Monday, June 11, 2007

Who do the people say that I am?

Today's Divine Office has St. Ignatius of Antioch's Letter to the Romans (written in transit to Rome for execution), in which he says:

Our task is not one of producing persuasive propaganda;
Christianity shows it's greatness when it is hated by the world.
To this, I will add a brief excerpt from an article by Fr. James Schall (The culture of modernity and Catholicism, James Schall, Homiletic and Pastoral Review, June 2007), an article which is based on a review of Culture and the Thomist Tradition: After Vatican II (Tracy Rowland, 2003).

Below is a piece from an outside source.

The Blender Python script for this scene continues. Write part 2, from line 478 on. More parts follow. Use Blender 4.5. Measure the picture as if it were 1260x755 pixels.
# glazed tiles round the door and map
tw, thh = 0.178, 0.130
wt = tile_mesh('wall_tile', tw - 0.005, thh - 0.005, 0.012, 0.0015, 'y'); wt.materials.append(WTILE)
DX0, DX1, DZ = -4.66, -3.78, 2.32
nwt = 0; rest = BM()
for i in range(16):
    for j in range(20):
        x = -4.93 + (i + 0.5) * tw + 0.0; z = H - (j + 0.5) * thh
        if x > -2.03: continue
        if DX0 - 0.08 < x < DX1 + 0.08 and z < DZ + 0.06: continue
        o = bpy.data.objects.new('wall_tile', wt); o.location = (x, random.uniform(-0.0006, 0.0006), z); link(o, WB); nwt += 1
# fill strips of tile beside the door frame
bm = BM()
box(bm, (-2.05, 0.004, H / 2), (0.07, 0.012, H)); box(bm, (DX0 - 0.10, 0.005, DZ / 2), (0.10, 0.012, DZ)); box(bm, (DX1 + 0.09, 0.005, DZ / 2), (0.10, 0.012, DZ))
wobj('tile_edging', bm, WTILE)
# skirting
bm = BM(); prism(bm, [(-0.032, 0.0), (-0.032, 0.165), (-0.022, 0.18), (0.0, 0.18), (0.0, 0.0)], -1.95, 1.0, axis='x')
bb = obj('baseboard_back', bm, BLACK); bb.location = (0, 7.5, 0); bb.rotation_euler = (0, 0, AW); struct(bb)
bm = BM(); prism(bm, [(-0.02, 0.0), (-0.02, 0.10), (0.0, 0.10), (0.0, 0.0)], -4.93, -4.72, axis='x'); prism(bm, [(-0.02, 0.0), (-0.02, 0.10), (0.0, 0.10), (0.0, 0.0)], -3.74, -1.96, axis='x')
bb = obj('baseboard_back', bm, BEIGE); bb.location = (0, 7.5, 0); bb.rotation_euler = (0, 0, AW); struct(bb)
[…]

"What Chesterton understood was that it was precisely one of the great graces of the Catholic Church," Rowland observed,

that she makes it possible for people, poor as well as rich, to transcend their cultural limitations, to rise above their cultural poverty and be citizens, or rather subjects, of an eternal city. The effect of the Church on the culture of the world, and in particular on the life of 'common man,' ought to be ennobling, ought to be affirming of an aristocratic status as a child of God, as a member of a royal priesthood, a people set apart. This does not happen when mass culture is 'baptized' by its use in the liturgy or when its idioms are taken to wrap the Church's doctrines. Contrary to the rationale behind such pastoral projects, their ultimate effect is not to make the Church relevant to the modern world, but to make it indistinguishable from the modern world, and this in turn makes it completely irrelevant.

OK, so that was a quote of a quote of a quote. The writing of GKC is worth the effort. I will add yet one more thought, but I won't quote this time. In the section of Amerio's Iota Unum in which he discusses Catholics and politics, he makes what I found to be a startling claim; that Catholic involvement in politics ended at Vatican II. My first reaction when I read this was not one of recognition or agreement, but stay with me and let me do my best to explain what I understand that he meant by such a claim.

From the time of Leo XIII, Catholic involvement in politics was notable for being engaged on many fronts, from Catholic Action to national Catholic political parties. It was distinguished by one thing: it's aims and goals were the aims and goals of the Catholic Church. With Vatican II, these organizations were renamed, their Catholic identity diluted or abandoned wholesale. There are today many organizations involved in politics that are Catholic in name, but they are, as Chesterton pointed out so succintly, indistinguishable from the world and hence irrelevant.